Recessed lighting is, at its core, an architectural lighting solution. This means that it is very dependent on the space it is going into. The same lights that work perfectly well on an 8-foot ceiling will seem dim on a 15-foot ceiling. Working with your contractor, designer, or an electrician with lighting experience will help you ensure that you’ll get the right lighting for your space.

What type of recessed housing do I need?

There are two main types of housings: Remodel housings and new construction housings. What you need to get is dependent on how they are being installed.

As the names indicate, new construction housings are meant for spaces where the ceiling line, i.e. sheetrock/drywall, has not yet been installed or has been removed. These housings are designed to be installed in between the ceiling joists.

Remodel housings are used for installations with an existing ceiling. They enter the ceiling through a hole cut in the drywall or sheetrock and are held in place using clips.

Another rating to remember is the IC Rating. IC stands for Insulation Contact. IC Rated housings can be installed with the insulation running up to or even over the housing. This is particularly important for spaces where the housing is going up into an attic. Non-IC Rated housings will require a buffer or clear zone around the housing to work safely.

Pro tip: Know the codes and requirements in your area when you are building or remodeling. If you’re the one buying lights for your project, make sure to check in with your contractor or electrician to make sure that your choice will pass local inspection in your area.

What type of recessed trim do I want?

The trim you pick should be determined by the application and design aesthetic you’re trying to achieve. Round trims have been dominant for some time, but square designs are becoming popular. Some options even include a decorative flange or lens that can be glass, metal, or crystal.

Trims are also defined by function:

  • If you’re trying to light up a specific object or feature in a room, go for an adjustable or gimbal trim. These are designed to provide more control in aiming the light.
  • If you need a pot light for a shower or outdoor space, make sure that you look for a wet-rated or shower trim. These are designed to keep the light fixture safe and functioning in a wet space.
  • If you’re using recessed lights for general lighting, even with downlight, you should keep in mind the color and shape of the baffle, which helps diffuse light better than an open trim.

There is a multitude of options for recessed pot lighting. While that can be overwhelming, it also means there is a trim out there to meet your needs.

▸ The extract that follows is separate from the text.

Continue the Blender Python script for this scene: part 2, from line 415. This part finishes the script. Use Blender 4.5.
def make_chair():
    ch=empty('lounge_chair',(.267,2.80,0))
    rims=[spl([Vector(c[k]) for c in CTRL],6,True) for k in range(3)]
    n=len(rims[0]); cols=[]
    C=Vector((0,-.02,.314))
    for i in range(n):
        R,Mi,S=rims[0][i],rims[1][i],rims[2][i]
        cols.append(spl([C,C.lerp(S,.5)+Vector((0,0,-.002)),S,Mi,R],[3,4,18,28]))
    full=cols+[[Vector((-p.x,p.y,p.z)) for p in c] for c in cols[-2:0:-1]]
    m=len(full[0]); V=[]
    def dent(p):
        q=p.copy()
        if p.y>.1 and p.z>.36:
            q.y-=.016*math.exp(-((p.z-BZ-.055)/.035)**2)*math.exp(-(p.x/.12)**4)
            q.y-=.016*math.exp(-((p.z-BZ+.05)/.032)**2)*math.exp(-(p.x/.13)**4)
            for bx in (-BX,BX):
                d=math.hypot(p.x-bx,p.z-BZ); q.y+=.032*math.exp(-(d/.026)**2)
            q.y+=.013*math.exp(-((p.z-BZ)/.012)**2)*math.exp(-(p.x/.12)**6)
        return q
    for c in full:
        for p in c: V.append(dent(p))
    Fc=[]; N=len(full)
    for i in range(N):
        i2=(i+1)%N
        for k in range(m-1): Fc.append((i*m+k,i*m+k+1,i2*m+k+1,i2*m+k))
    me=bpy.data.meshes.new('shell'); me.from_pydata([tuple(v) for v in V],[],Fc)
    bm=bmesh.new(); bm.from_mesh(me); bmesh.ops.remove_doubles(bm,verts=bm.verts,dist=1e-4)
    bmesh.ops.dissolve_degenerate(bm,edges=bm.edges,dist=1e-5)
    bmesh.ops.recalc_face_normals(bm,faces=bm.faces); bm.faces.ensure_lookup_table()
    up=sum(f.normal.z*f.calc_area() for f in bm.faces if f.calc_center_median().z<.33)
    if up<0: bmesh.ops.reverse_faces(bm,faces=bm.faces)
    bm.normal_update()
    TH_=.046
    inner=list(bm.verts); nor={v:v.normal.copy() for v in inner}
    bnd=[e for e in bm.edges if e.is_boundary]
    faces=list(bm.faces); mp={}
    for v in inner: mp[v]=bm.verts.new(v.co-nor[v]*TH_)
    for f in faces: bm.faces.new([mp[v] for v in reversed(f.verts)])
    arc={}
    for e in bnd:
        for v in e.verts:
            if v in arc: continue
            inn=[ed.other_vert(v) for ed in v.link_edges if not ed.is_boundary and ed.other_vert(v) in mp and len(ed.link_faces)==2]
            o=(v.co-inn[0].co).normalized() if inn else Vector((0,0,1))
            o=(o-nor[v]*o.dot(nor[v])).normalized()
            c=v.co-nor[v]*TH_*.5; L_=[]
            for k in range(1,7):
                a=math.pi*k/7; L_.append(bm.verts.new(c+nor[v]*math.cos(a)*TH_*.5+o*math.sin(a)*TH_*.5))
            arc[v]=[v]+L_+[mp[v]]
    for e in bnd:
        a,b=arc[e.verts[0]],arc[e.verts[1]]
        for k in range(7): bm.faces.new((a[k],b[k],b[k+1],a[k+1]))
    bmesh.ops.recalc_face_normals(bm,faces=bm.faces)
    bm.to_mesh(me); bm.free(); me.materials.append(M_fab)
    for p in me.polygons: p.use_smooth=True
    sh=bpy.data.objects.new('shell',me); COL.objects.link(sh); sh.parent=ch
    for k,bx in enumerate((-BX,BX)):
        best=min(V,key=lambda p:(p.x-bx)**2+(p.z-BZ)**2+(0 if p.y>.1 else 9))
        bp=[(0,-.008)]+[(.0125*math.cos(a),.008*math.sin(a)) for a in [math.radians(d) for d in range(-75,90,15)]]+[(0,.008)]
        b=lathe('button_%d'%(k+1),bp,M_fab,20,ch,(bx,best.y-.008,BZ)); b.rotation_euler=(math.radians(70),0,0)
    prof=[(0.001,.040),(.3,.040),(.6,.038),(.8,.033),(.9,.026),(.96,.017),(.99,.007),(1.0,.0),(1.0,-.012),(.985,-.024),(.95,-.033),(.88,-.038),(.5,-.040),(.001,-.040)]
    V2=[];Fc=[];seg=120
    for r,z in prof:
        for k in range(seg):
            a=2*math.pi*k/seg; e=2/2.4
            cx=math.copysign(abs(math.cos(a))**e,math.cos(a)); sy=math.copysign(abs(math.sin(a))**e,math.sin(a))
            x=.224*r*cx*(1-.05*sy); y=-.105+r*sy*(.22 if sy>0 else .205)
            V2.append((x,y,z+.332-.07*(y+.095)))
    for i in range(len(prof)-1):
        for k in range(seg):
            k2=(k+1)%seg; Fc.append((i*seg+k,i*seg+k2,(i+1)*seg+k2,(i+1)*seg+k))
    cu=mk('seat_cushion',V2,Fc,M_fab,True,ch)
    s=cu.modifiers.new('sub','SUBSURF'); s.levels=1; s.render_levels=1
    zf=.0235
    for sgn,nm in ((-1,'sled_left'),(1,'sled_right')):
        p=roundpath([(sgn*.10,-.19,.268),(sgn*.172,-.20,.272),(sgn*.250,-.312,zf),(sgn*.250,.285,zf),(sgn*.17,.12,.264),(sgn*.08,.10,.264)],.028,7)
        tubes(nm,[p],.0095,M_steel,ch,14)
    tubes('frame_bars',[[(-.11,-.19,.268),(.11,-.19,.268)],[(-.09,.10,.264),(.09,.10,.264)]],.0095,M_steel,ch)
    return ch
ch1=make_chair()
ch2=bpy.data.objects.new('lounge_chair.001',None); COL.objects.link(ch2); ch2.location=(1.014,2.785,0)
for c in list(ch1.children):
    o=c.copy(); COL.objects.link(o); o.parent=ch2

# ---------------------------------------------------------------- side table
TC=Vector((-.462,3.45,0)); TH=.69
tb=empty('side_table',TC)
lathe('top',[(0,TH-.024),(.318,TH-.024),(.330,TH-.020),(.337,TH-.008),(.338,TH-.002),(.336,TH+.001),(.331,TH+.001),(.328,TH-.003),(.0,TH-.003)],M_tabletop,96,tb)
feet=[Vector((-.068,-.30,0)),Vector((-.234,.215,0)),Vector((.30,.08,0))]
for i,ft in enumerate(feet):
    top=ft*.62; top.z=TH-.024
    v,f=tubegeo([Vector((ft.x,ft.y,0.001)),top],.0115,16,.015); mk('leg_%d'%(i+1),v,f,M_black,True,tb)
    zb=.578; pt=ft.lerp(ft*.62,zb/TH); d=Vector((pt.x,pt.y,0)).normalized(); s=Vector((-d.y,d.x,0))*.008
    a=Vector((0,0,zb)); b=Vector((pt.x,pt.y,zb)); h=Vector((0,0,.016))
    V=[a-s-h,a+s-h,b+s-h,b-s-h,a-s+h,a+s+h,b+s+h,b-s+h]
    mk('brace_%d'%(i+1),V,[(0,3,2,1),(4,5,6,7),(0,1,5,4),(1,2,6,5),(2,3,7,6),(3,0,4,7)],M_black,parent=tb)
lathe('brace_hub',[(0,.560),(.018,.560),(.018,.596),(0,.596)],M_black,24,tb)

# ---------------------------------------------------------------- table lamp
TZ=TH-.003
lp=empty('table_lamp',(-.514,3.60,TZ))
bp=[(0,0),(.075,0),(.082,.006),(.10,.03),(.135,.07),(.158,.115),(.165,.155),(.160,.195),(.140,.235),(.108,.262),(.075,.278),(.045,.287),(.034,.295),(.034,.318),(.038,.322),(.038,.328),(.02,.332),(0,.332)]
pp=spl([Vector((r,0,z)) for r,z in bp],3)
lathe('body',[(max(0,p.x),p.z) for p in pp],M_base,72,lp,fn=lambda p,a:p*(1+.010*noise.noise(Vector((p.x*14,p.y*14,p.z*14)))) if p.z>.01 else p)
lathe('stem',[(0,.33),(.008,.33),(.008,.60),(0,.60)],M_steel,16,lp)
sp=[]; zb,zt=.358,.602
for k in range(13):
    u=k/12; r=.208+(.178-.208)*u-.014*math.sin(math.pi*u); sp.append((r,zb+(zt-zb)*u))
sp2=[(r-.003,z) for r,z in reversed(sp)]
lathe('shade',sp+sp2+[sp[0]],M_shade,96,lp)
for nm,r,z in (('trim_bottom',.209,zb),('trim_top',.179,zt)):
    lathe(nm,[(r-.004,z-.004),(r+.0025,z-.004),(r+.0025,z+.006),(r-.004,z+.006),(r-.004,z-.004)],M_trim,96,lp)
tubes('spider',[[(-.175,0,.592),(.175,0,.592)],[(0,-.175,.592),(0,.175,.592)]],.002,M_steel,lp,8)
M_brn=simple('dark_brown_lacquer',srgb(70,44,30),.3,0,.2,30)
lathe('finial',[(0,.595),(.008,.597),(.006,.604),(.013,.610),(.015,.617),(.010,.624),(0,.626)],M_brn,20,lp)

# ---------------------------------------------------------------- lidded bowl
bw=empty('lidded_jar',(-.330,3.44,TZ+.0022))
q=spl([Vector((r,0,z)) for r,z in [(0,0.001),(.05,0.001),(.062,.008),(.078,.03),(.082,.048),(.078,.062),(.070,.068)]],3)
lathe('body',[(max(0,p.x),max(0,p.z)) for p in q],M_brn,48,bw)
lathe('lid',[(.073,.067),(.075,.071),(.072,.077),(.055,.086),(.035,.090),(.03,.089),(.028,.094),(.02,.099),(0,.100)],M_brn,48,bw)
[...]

Should my recessed lighting be LED?

There isn’t a clear yes-or-no answer here, but in our expert opinion, not considering LED when shopping for recessed lights would not be a recommended move.

But, it depends on your project. It’s important to know that some states and municipalities require LED or high-efficiency lighting for projects that need a permit—so always check your local code before any purchases.

In cases where it is not needed, it’s simply a matter of choice. Generally, LEDs have a higher initial price point due to the technology involved. But keep in mind that while they are more expensive to buy, they also require much less energy to run and far less maintenance since they have very long lifespans.

RECESSED LIGHTING: WORDS TO KNOW

APERTURE: An opening or hole, specifically referring to the slot on a recessed lighting trim where light is visible.

HOUSING: The protective covering around the recessed downlight.

IC RATED: IC stands for “Insulated Contact.” An IC rating is needed for light fixtures that are installed in direct contact with a building’s insulation material in the wall or ceiling.

TRIM: The decorative molding around the opening of a recessed light.

BAFFLE TRIM: A style of trim that has large grooves that absorb excess light and reduce glare. Baffles are usually available in black (which reduces the most glare) and white (which reduces the appearance of holes in your ceiling).

GIMBAL TRIM: A style of trim that gives you control of the direction of light with a pivot inside of the housing.

REFLECTOR TRIM: A trim style that uses a smooth, polished interior to maximize the amount of light output.